Original post by RLangdon569

for part d, I am trying to do (1-(4+k/52+k)) x ( 4+k/52+k) = 8/81

I know this is like King Canute trying to roll back the tide, but what you've just written is actually completely wrong, because

(4+k/52+k) is the same as

(4+\frac{k}{52} + k)

(remember division has higher precendence than addition).
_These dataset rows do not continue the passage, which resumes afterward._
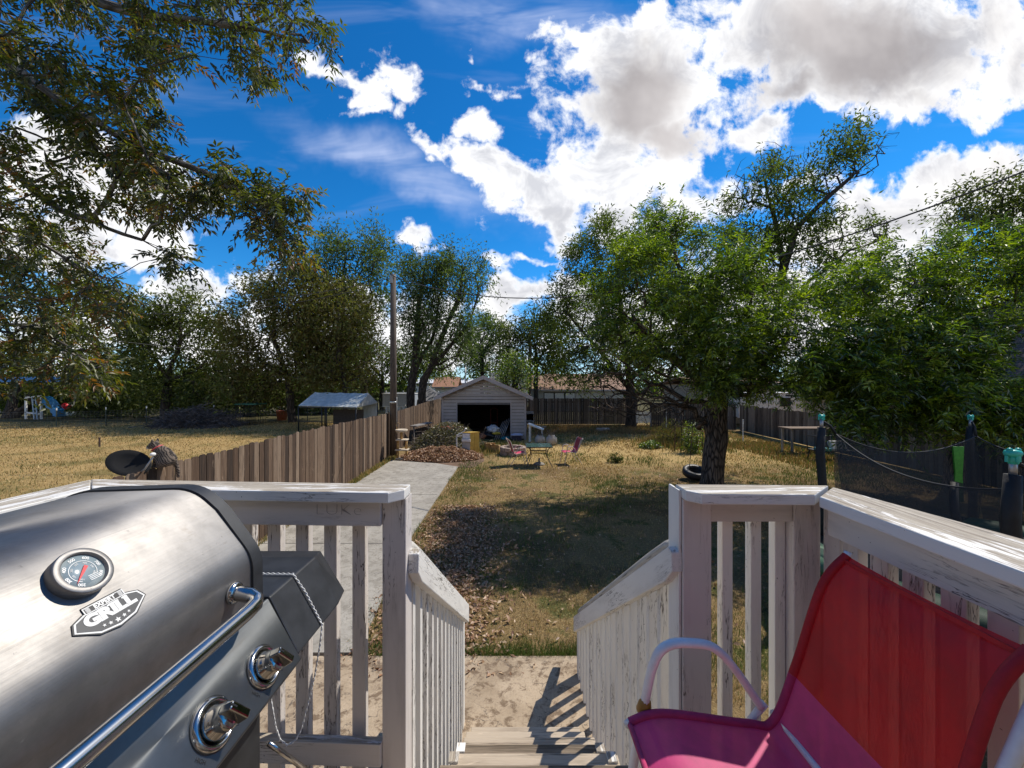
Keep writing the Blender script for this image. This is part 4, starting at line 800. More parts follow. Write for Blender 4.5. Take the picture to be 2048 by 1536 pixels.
# ---------------------------------------------------------------- sling chairs and table
def sling_chair(name, label, fab_back, fab_seat, frame, w=.45, prof=None, detail=True, group=None, split=None):
    """local frame: seat faces -X, floor z=0, width along Y"""
    t = thing(name, label, 'chair', (0, 0, 0), group)
    prof = prof or [(.33, 1.0), (.25, .903), (.165, .645), (.092, .467), (.003, .459), (-.263, .491), (-.372, .463)]
    # smooth the side profile
    pv = [Vector((p[0], 0, p[1])) for p in prof]
    def cr(i, u):
        a, b, c, d = pv[max(i-1, 0)], pv[i], pv[i+1], pv[min(i+2, len(pv)-1)]
        return .5*((2*b)+(c-a)*u+(2*a-5*b+4*c-d)*u*u+(3*b-a-3*c+d)*u**3)
    sp = [cr(i, k/8) for i in range(len(pv)-1) for k in range(8)]+[pv[-1]]
    spl = split if split is not None else .60
    top = [p for p in sp if p.z > spl]; bot = [top[-1]]+[p for p in sp[len(top):]]
    for nm, pts, fm in (('back_sling', top, fab_back), ('seat_sling', bot, fab_seat)):
        mb = MB(); ny = 10; vs = []; tc = []
        for i, p in enumerate(pts):
            for j in range(ny+1):
                v = j/ny*2-1; s = .012*(1-v*v); vs.append((p.x+s*.6, v*w/2, p.z-s)); tc.append((v*w/2, p.x, p.z))
        mb.add(vs, [(i*(ny+1)+j, i*(ny+1)+j+1, (i+1)*(ny+1)+j+1, (i+1)*(ny+1)+j) for i in range(len(pts)-1) for j in range(ny)], tc, .5, True); mb.build(nm, fm, t)
        if detail:
            for s in (-1, 1):
                mb = MB(); mb.tube([Vector((p.x, s*w/2, p.z)) for p in pts], .0135, 8, False, flat=1.0); mb.build('sleeve', M['sleeve_red'] if nm == 'back_sling' else M['sleeve_pink'], t)
            hd = pts[0] if nm == 'back_sling' else pts[-1]
            mb = MB()
            if nm == 'back_sling':
                q = pts[2]; mb.bar(q+Vector((-.002, -w/2, 0)), q+Vector((-.002, w/2, 0)), .004, .012); mb.build('stitched_hem', M['sleeve_red'], t)
            else: mb.tube([hd+Vector((0, -w/2, 0)), hd+Vector((0, w/2, 0))], .009, 6); mb.build('front_hem', M['sleeve_pink'], t)
    for s in (-1, 1):
        y = s*w/2; mb = MB(); mb.tube([Vector((p.x, y, p.z)) for p in [pv[0]+Vector((.004, 0, .012))]+sp+[pv[-1]+Vector((-.012, 0, -.008))]], .0115, 8); mb.build('side_rail', frame, t)
        ya = y+s*.032; arm = [(.07, .49), (.03, .55), (-.005, .60), (-.05, .655), (-.095, .688), (-.15, .697), (-.215, .696), (-.26, .672), (-.285, .62), (-.30, .56), (-.318, .47), (-.345, .32), (-.40, .0)]
        av = [Vector((a, ya, b)) for a, b in arm]; a2 = []
        for i in range(len(av)-1):
            a, b, c, d = av[max(i-1, 0)], av[i], av[i+1], av[min(i+2, len(av)-1)]
            for k in range(4):
                u = k/4; a2.append(.5*((2*b)+(c-a)*u+(2*a-5*b+4*c-d)*u*u+(3*b-a-3*c+d)*u**3))
        a2.append(av[-1]); mb = MB(); mb.tube(a2, .0135, 10, flat=1.35); mb.build('arm', frame, t)
        
        if s < 0: mb = MB(); mb.tube([(.335, y+s*.030, .985), (.285, y+s*.034, .90), (.215, y+s*.034, .74), (.10, ya, .50)], .0135, 10); mb.build('back_support', frame, t)
        mb = MB(); mb.tube([(.085, ya, .50), (.02, ya, .42), (.22, ya, .12), (.30, ya, 0)], .0125, 8); mb.build('rear_leg', frame, t)
    mb = MB(); mb.tube([(-.30, -w/2-.03, .44), (-.30, w/2+.03, .44)], .011, 8); mb.build('front_crossbar', frame, t)
    mb = MB(); mb.tube([(.11, -w/2-.03, .47), (.11, w/2+.03, .47)], .011, 8); mb.build('rear_crossbar', frame, t)
    return t
def fabric(name, col, see=.22, tr=.45, sc_=260):
    def fn(q):
        tc = q.attr('tc'); s = q('ShaderNodeSeparateXYZ', {0: tc})
        wv_ = q.m('MULTIPLY', q.m('ABSOLUTE', q.m('SINE', q.m('MULTIPLY', s.outputs[0], sc_*3.1))), q.m('ABSOLUTE', q.m('SINE', q.m('MULTIPLY', s.outputs[2], sc_*3.1))))
        nz = q.noise(tc, 9, 5, .6).outputs[0]; c = q.mix(q.sm(nz, .3, .75), col, tuple(x*.72+.01 for x in col))
        d = q('ShaderNodeBsdfDiffuse', {'Color': c, 'Normal': q.bump(wv_, .25, .001)}); t_ = q('ShaderNodeBsdfTranslucent', {'Color': c})
        g = q('ShaderNodeBsdfGlossy', {'Color': (1, .85, .85), 'Roughness': .5})
        m_ = q('ShaderNodeMixShader', {0: tr, 1: d.outputs[0], 2: t_.outputs[0]}); m_ = q('ShaderNodeMixShader', {0: .035, 1: m_.outputs[0], 2: g.outputs[0]})
        tp = q('ShaderNodeBsdfTransparent', {'Color': (1, .35, .35)})
        return q('ShaderNodeMixShader', {0: see, 1: m_.outputs[0], 2: tp.outputs[0]})
    return mat(name, fn)
M['red_sling'] = fabric('red_sling', (.80, .012, .014), .17, .5); M['pink_sling'] = fabric('pink_sling', (.80, .08, .28), .06, .35)
M['sleeve_red'] = plain('red_sleeve', (.42, .01, .015), .7, 0, .1, 40); M['sleeve_pink'] = plain('pink_sleeve', (.42, .03, .12), .7, 0, .1, 40)
M['chair_frame'] = plain('white_tube', (.82, .81, .81), .35, 0, .06, 20)
M['rust_frame'] = plain('pale_tube', (.58, .50, .44), .5, 0, .15, 15)
ch = sling_chair('sling_chair', 'red and pink mesh sling chair on the deck beside the right railing', M['red_sling'], M['pink_sling'], M['chair_frame'], w=.44, split=.60)
ch.location = (.75, 1.02, HC-1.55)
mb = MB(); mb.lathe([(.014, 0), (.022, .01), (.021, .035), (.015, .05)], P(1283, 1428, 1.27), Matrix.Rotation(.35, 3, 'Y'), 12)
pc = mb.build('joint_cap', plain('amber_cap', (.35, .16, .02), .4), ch, origin=None); 
M['far_pink'] = plain('pink_fabric', (.55, .05, .12), .8, 0, .15, 12)
M['far_red'] = plain('dull_red_fabric', (.30, .05, .05), .8, 0, .15, 12)
c1 = sling_chair('sling_chair', 'pink sling chair facing the glass table, left of it', M['far_red'], M['far_pink'], M['rust_frame'], detail=False, group='sling chairs at the yard table')
c1.location = (.15, 14.4, 0); c1.rotation_euler = (0, 0, R(180+12))
dup(c1, (2.3, 14.7, 0), R(12), 'pink sling chair with a red back, right of the glass table').scale = (1, 1, 1)
t = thing('patio_table', 'small rectangular patio table with a dark glass top on curved black legs', 'table', (1.0, 14.45, 0)); bl = plain('dark_green_metal', (.03, .04, .038), .4, .3)
def glassdark(q): return {'Base Color': (.05, .10, .09), 'Roughness': .12, 'Specular IOR Level': .6}
mb = MB(); mb.box((1.0, 14.45, .74), (.92, .92, .012)); mb.build('glass_top', mat('dark_glass', glassdark), t)
mb = MB(); 
for a, b in (((-.47, -.47), (.47, -.47)), ((.47, -.47), (.47, .47)), ((.47, .47), (-.47, .47)), ((-.47, .47), (-.47, -.47))): mb.bar((1+a[0], 14.45+a[1], .735), (1+b[0], 14.45+b[1], .735), .03, .03)
for z_ in (.60, .48): 
    for s in (-1, 1): mb.tube([(1-.3, 14.45+s*.3, z_), (1+.3, 14.45+s*.3, z_)], .01, 6); mb.tube([(1+s*.3, 14.15, z_), (1+s*.3, 14.75, z_)], .01, 6)
mb.build('frame', bl, t)
for sx_ in (-1, 1):
    for sy_ in (-1, 1):
        mb = MB(); mb.tube([(1+sx_*q[0], 14.45+sy_*q[0], q[1]) for q in ((.40, .73), (.34, .66), (.29, .52), (.30, .36), (.37, .20), (.44, .08), (.47, .0))], .014, 6); mb.build('leg', bl, t)
mb = MB(); mb.lathe([(.22, 0), (.22, .03), (.14, .08), (.05, .10), (.035, .12), (.035, .24), (.02, .25)], (1.02, 14.5, 0), n=20); tag(mb.build('umbrella_base', plain('stone_base', (.22, .20, .17), .8)), 'round umbrella base standing on the grass under the glass table', 'umbrella base')
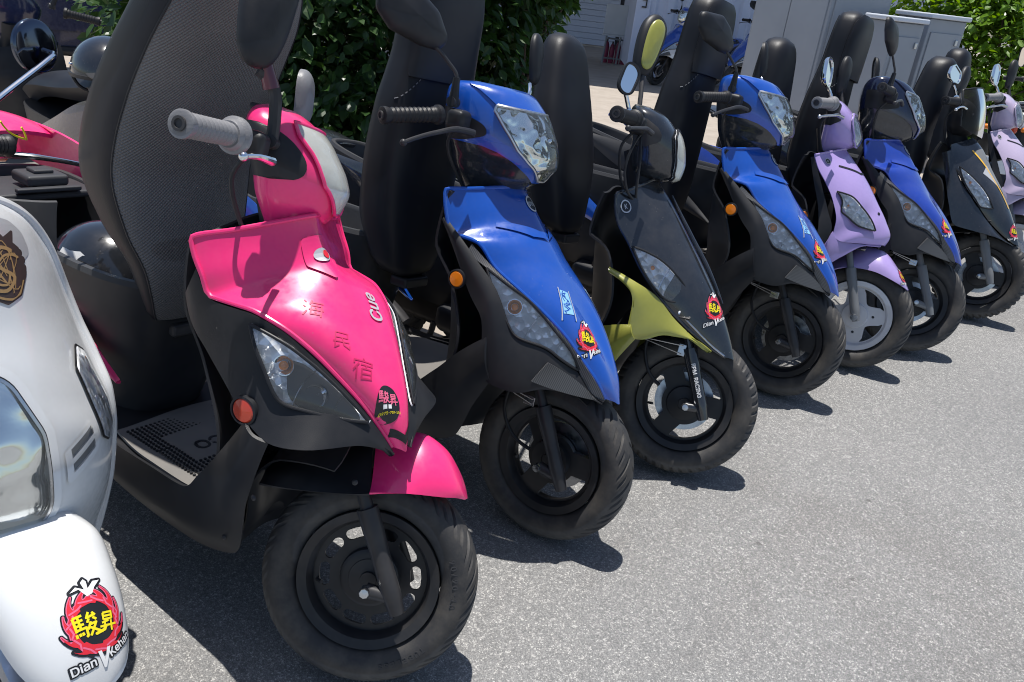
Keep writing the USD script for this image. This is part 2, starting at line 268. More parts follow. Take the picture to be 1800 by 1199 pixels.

What you meant is (4+k)/(52+k), which equals

\dfrac{4+k}{52+k}

.

[To be clear, ghostwalker knows this: we're just all so used to people doing this wrong that we correct for it. The forum guidelines actually state that you should do this correctly - it just often feels like a lost cause).

Reply 12

ghostwalker

Original post by RLangdon569

48/(52+k) x 4+k/52+k = 8/81.

192+48k = 8/81 x ( k^2 + 104k + 2704)

K^2 - 868k + 760 = 0

In red's in error - have another go.

Reply 13

RLangdon569

Original post by ghostwalker

In red's in error - have another go.

Got it! Thank you . k=2 or 380

(edited 2 years ago)

Reply 14

RLangdon569

Original post by RLangdon569

To check, do I use lamda = 2304/500 for the poisson in this question ?

Reply 15

ghostwalker

Original post by RLangdon569

Got it! Thank you . k=2 or 380

Agreed.

Do take on board DFranklin's comments in post #12. Aside from being wrong, it's confusing from the helper's point of view, though I know what you meant in this case. But also, if what you're thinking and what you're writing are not consistent with each other, it can easily become a source of confusion for yourself, without you even realising it.